Global markets are expected to react to the looming fears surrounding tariffs proposed by former President Trump.
President-elect Donald Trump has promised tariffs of up to 10% on global imports and as much as 60% on goods from China, along with a 25% levy on products from Canada and Mexico. These measures could significantly disrupt trade flows, increase costs, and provoke retaliatory actions from affected countries.
Despite concerns, Trump asserts that reports suggesting a scaling back of his tariff policy are inaccurate. While the full extent of these tariffs remains uncertain, it is clear that the road ahead for global markets will be fraught with challenges.
Inflation and Interest Rate Concerns
There are growing worries about rising yields, largely driven by inflation risks associated with US trade protectionism, shifts in immigration policy, and persistent budget deficits.

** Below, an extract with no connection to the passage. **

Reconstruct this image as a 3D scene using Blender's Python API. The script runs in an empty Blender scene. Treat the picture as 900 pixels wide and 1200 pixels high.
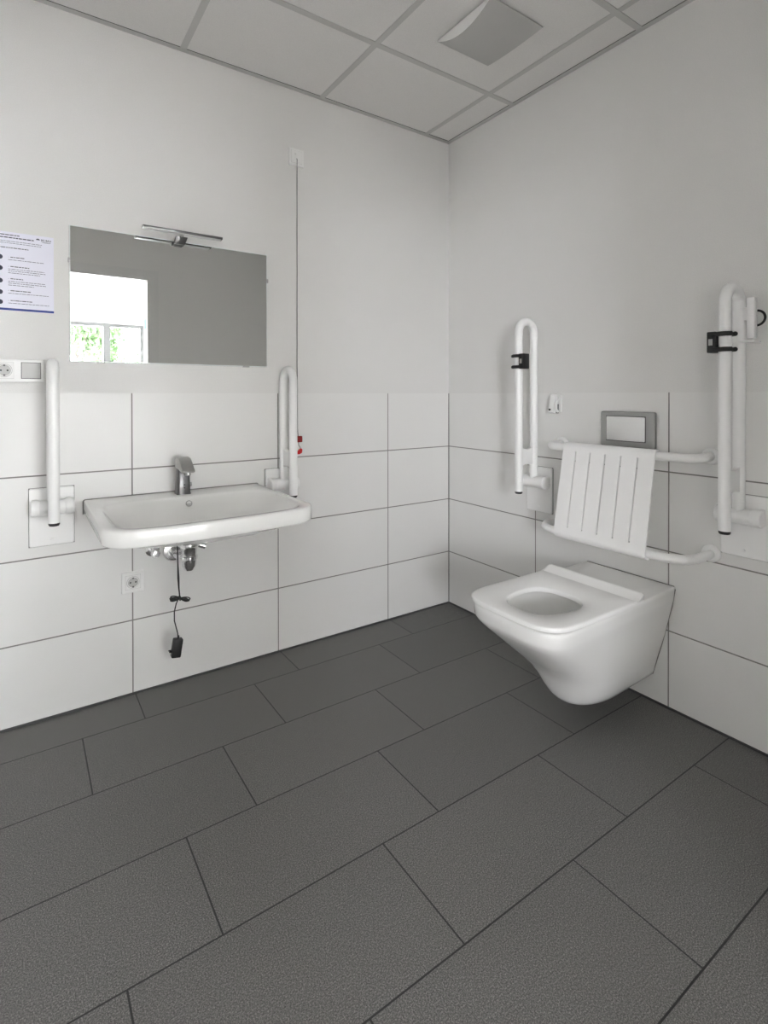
import bpy, bmesh, math, random
from mathutils import Vector, Matrix
random.seed(7)
PI = math.pi
SC = bpy.context.scene
COL = SC.collection

# ------------------------------------------------------------------ helpers
def A(s, o, z):            # left wall frame: s metres from the corner, o metres off the wall
    return Vector((-s, -o, z))
def B(t, o, z):            # right wall frame
    return Vector((-o, -t, z))
def W(x, y, z):
    return Vector((x, y, z))

def rootloc(o):
    v = Vector((0, 0, 0))
    while o:
        v += o.location
        o = o.parent
    return v

def build(name, bm, mat, parent=None, smooth=35, bevel=0.0, segs=2):
    bmesh.ops.remove_doubles(bm, verts=bm.verts, dist=1e-6)
    bmesh.ops.recalc_face_normals(bm, faces=bm.faces)
    if bevel:
        es = [e for e in bm.edges if len(e.link_faces) == 2 and e.calc_face_angle(0) > 0.6]
        bmesh.ops.bevel(bm, geom=es, offset=bevel, segments=segs, profile=0.5, affect='EDGES', clamp_overlap=True)
    if parent:
        L = rootloc(parent)
        for v in bm.verts:
            v.co -= L
    me = bpy.data.meshes.new(name)
    bm.to_mesh(me)
    bm.free()
    for p in me.polygons:
        p.use_smooth = True
    try:
        me.set_sharp_from_angle(angle=math.radians(smooth))
    except Exception:
        pass
    for m in (mat if isinstance(mat, (list, tuple)) else [mat]):
        me.materials.append(m)
    ob = bpy.data.objects.new(name, me)
    COL.objects.link(ob)
    if parent:
        ob.parent = parent
    return ob

def thing(name, label, cat, loc, group=None):
    o = bpy.data.objects.new(name, None)
    o.empty_display_size = 0.05
    o.location = loc
    COL.objects.link(o)
    o['label'] = label
    o['category'] = cat
    if group:
        o['group'] = group
    return o

def tag(o, label, cat, group=None):
    o['label'] = label
    o['category'] = cat
    if group:
        o['group'] = group
    return o

def struct(name, bm, mat, parent=None, **k):
    o = build(name, bm, mat, parent, **k)
    if not parent:
        o['kind'] = 'structure'
    return o

def box(bm, a, b, F=W):
    """box between two corners given in frame F"""
    vs = []
    for k in ((0, 0, 0), (1, 0, 0), (1, 1, 0), (0, 1, 0), (0, 0, 1), (1, 0, 1), (1, 1, 1), (0, 1, 1)):
        vs.append(bm.verts.new(F(*[(a[i], b[i])[k[i]] for i in range(3)])))
    for f in ((0, 3, 2, 1), (4, 5, 6, 7), (0, 1, 5, 4), (1, 2, 6, 5), (2, 3, 7, 6), (3, 0, 4, 7)):
        bm.faces.new([vs[i] for i in f])
    return bm

def nb():
    return bmesh.new()

def fillet(pts, r, n=8):
    pts = [Vector(p) for p in pts]
    out = [pts[0]]
    rr = r if isinstance(r, (list, tuple)) else [r] * (len(pts) - 2)
    for i in range(1, len(pts) - 1):
        p, a, b = pts[i], pts[i - 1], pts[i + 1]
        u, v = (a - p), (b - p)
        ang = u.angle(v)
        R = rr[i - 1]
        if R < 1e-6 or abs(ang - PI) < 1e-3:
            out.append(p)
            continue
        d = min(R / math.tan(ang / 2), u.length * 0.499, v.length * 0.499)
        R = d * math.tan(ang / 2)
        u.normalize(); v.normalize()
        c = p + (u + v).normalized() * (R / math.sin(ang / 2))
        s, e = p + u * d, p + v * d
        cs, ce = s - c, e - c
        tot = cs.angle(ce)
        ax = cs.cross(ce).normalized()
        for k in range(n + 1):
            out.append(c + Matrix.Rotation(tot * k / n, 3, ax) @ cs)
    out.append(pts[-1])
    return out

def tube(bm, pts, r, n=16, caps=True, closed=False):
    pts = [Vector(p) for p in pts]
    q = [pts[0]]
    for p in pts[1:]:
        if (p - q[-1]).length > 1e-5:
            q.append(p)
    pts = q
    N = len(pts)
    rad = r if isinstance(r, (list, tuple)) else [r] * N
    rings = []
    ref = None
    for i, p in enumerate(pts):
        if closed:
            t = (pts[(i + 1) % N] - pts[i - 1]).normalized()
        elif i == 0:
            t = (pts[1] - p).normalized()
        elif i == N - 1:
            t = (p - pts[i - 1]).normalized()
        else:
            t = ((pts[i + 1] - p).normalized() + (p - pts[i - 1]).normalized()).normalized()
        if ref is None:
            ref = t.orthogonal().normalized()
        ref = (ref - t * ref.dot(t)).normalized()
        bn = t.cross(ref)
        rings.append([bm.verts.new(p + (ref * math.cos(2 * PI * k / n) + bn * math.sin(2 * PI * k / n)) * rad[min(i, len(rad) - 1)]) for k in range(n)])
    for i in range(N - 1 if not closed else N):
        a, b = rings[i], rings[(i + 1) % N]
        for k in range(n):
            bm.faces.new((a[k], a[(k + 1) % n], b[(k + 1) % n], b[k]))
    if caps and not closed:
        bm.faces.new(rings[0][::-1])
        bm.faces.new(rings[-1])
    return bm

def cyl(bm, a, b, r, n=32, r2=None):
    a, b = Vector(a), Vector(b)
    return tube(bm, [a, b], [r, r if r2 is None else r2], n)

def lathe(bm, base, axis, prof, n=32):
    """prof: list of (radius, distance along axis)"""
    base, axis = Vector(base), Vector(axis).normalized()
    u = axis.orthogonal().normalized()
    v = axis.cross(u)
    rings = []
    for r, d in prof:
        c = base + axis * d
        if r < 1e-6:
            rings.append([bm.verts.new(c)])
        else:
            rings.append([bm.verts.new(c + (u * math.cos(2 * PI * k / n) + v * math.sin(2 * PI * k / n)) * r) for k in range(n)])
    for a, b in zip(rings, rings[1:]):
        for k in range(n):
            k2 = (k + 1) % n
            if len(a) == 1 and len(b) == 1:
                continue
            if len(a) == 1:
                bm.faces.new((a[0], b[k2], b[k]))
            elif len(b) == 1:
                bm.faces.new((a[k], a[k2], b[0]))
            else:
                bm.faces.new((a[k], a[k2], b[k2], b[k]))
    for g in (rings[0], rings[-1]):
        if len(g) > 2:
            bm.faces.new(g)
    return bm

def loft(bm, rings, cap0=True, cap1=True):
    R = [[bm.verts.new(p) for p in r] for r in rings]
    n = len(R[0])
    for a, b in zip(R, R[1:]):
        for k in range(n):
            bm.faces.new((a[k], a[(k + 1) % n], b[(k + 1) % n], b[k]))
    if cap0:
        bm.faces.new(R[0][::-1])
    if cap1:
        bm.faces.new(R[-1])
    return R

def rrect(u0, v0, u1, v1, r, n=5):
    pts = []
    for cx, cy, a0 in ((u1 - r, v1 - r, 0), (u0 + r, v1 - r, 90), (u0 + r, v0 + r, 180), (u1 - r, v0 + r, 270)):
        for k in range(n + 1):
            a = math.radians(a0 + 90 * k / n)
            pts.append((cx + r * math.cos(a), cy + r * math.sin(a)))
    return pts

def plate(bm, F, s0, z0, s1, z1, o0, o1, r=0.004, ch=0.002, n=4):
    """rounded plate lying on a wall in frame F, with a chamfered front edge"""
    rings = []
    for o, i in ((o0, 0), (o1 - ch, 0), (o1 - ch * 0.3, ch * 0.3), (o1, ch)):
        rings.append([F(u, o, v) for u, v in rrect(s0 + i, z0 + i, s1 - i, z1 - i, max(r - i, 0.0008), n)])
    loft(bm, rings)
    return bm

# ------------------------------------------------------------------ materials
def mat(name, col, rough=0.5, metal=0.0, **k):
    m = bpy.data.materials.new(name)
    m.use_nodes = True
    b = m.node_tree.nodes['Principled BSDF']
    b.inputs['Base Color'].default_value = (*col, 1)
    b.inputs['Roughness'].default_value = rough
    b.inputs['Metallic'].default_value = metal
    for a, v in k.items():
        b.inputs[a.replace('_', ' ')].default_value = v
    return m

class N:
    """small node-graph writer"""
    def __init__(s, m):
        s.t = m.node_tree; s.b = s.t.nodes['Principled BSDF']
    def new(s, ty, **k):
        n = s.t.nodes.new(ty)
        for a, v in k.items():
            setattr(n, a, v)
        return n
    def link(s, a, b):
        s.t.links.new(a, b)
    def math(s, op, a, b=None, clamp=False):
        n = s.new('ShaderNodeMath', operation=op, use_clamp=clamp)
        for i, x in enumerate((a, b)):
            if x is None: continue
            if isinstance(x, (int, float)): n.inputs[i].default_value = x
            else: s.link(x, n.inputs[i])
        return n.outputs[0]
    def pos(s):
        g = s.new('ShaderNodeNewGeometry')
        x = s.new('ShaderNodeSeparateXYZ')
        s.link(g.outputs['Position'], x.inputs[0])
        return g.outputs['Position'], x.outputs[0], x.outputs[1], x.outputs[2]
    def noise(s, vec, scale, detail=3, rough=0.5):
        n = s.new('ShaderNodeTexNoise')
        n.inputs['Scale'].default_value = scale
        n.inputs['Detail'].default_value = detail
        n.inputs['Roughness'].default_value = rough
        s.link(vec, n.inputs['Vector'])
        return n.outputs[0]
    def mix(s, f, a, b):
        n = s.new('ShaderNodeMix', data_type='RGBA')
        if isinstance(f, (int, float)): n.inputs[0].default_value = f
        else: s.link(f, n.inputs[0])
        for i, x in ((6, a), (7, b)):
            if isinstance(x, tuple): n.inputs[i].default_value = (*x, 1)
            else: s.link(x, n.inputs[i])
        return n.outputs[2]
    def ramp(s, f, stops):
        n = s.new('ShaderNodeValToRGB')
        e = n.color_ramp.elements
        while len(e) < len(stops): e.new(0.5)
        for i, (p, c) in enumerate(stops):
            e[i].position = p; e[i].color = (*c, 1)
        s.link(f, n.inputs[0])
        return n.outputs[0]
    def bump(s, h, strength, dist):
        n = s.new('ShaderNodeBump')
        n.inputs['Strength'].default_value = strength
        n.inputs['Distance'].default_value = dist
        s.link(h, n.inputs['Height'])
        s.link(n.outputs[0], s.b.inputs['Normal'])
    def line(s, coord, offset, period, half):
        """1 within half of offset + k*period, else 0 (soft 0.4 mm edge)"""
        v = s.math('SUBTRACT', coord, offset - period / 2)
        v = s.math('FLOORED_MODULO', v, period)
        v = s.math('ABSOLUTE', s.math('SUBTRACT', v, period / 2))
        return s.math('SUBTRACT', 1.0, s.math('DIVIDE', s.math('SUBTRACT', v, half, True), 0.0005, True), True)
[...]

These factors could keep gold prices buoyant in 2025.
The fluctuating statements from Trump since the election have heightened uncertainty regarding potential interest rate cut in 2025. Many Federal Reserve members emphasize that more work is needed to address inflation before any cuts can be considered.
Recent services data for December revealed inflationary pressures, along with a rise in job openings for November, complicating the outlook for interest rates. This uncertainty contributed to a surge in the dollar index and a turbulent end for gold prices in the previous year, amid speculation of further Federal Reserve interest rate cuts that have influenced both normal and real bond yields.
Most traders anticipate more rate cuts in 2025; however, Trump is not inclined to support higher interest rates, aiming to bolster the US dollar in the coming years.
Oil prices fell this Tuesday as the gains from last week—driven by optimism about economic support policies in China, the world's largest crude importer—began to fade.
In contrast, natural gas futures are currently in bullish territory due to forecasts of colder-than-normal weather across much of the United States. Today, they are attempting to maintain this upward momentum with a 4% gain. However, a potential selling spree could push prices back into bearish territory if they fail to hold above the immediate support level at the 50-day moving average (currently at $3.425).
The upcoming inventory announcement this Thursday may prompt a sudden reversal in natural gas futures, especially if withdrawals fall short of expectations.
It appears that President-elect Trump may revert to policies similar to those from his previous term (2017-2021), potentially keeping commodity and stock markets in a state of heightened uncertainty throughout the year.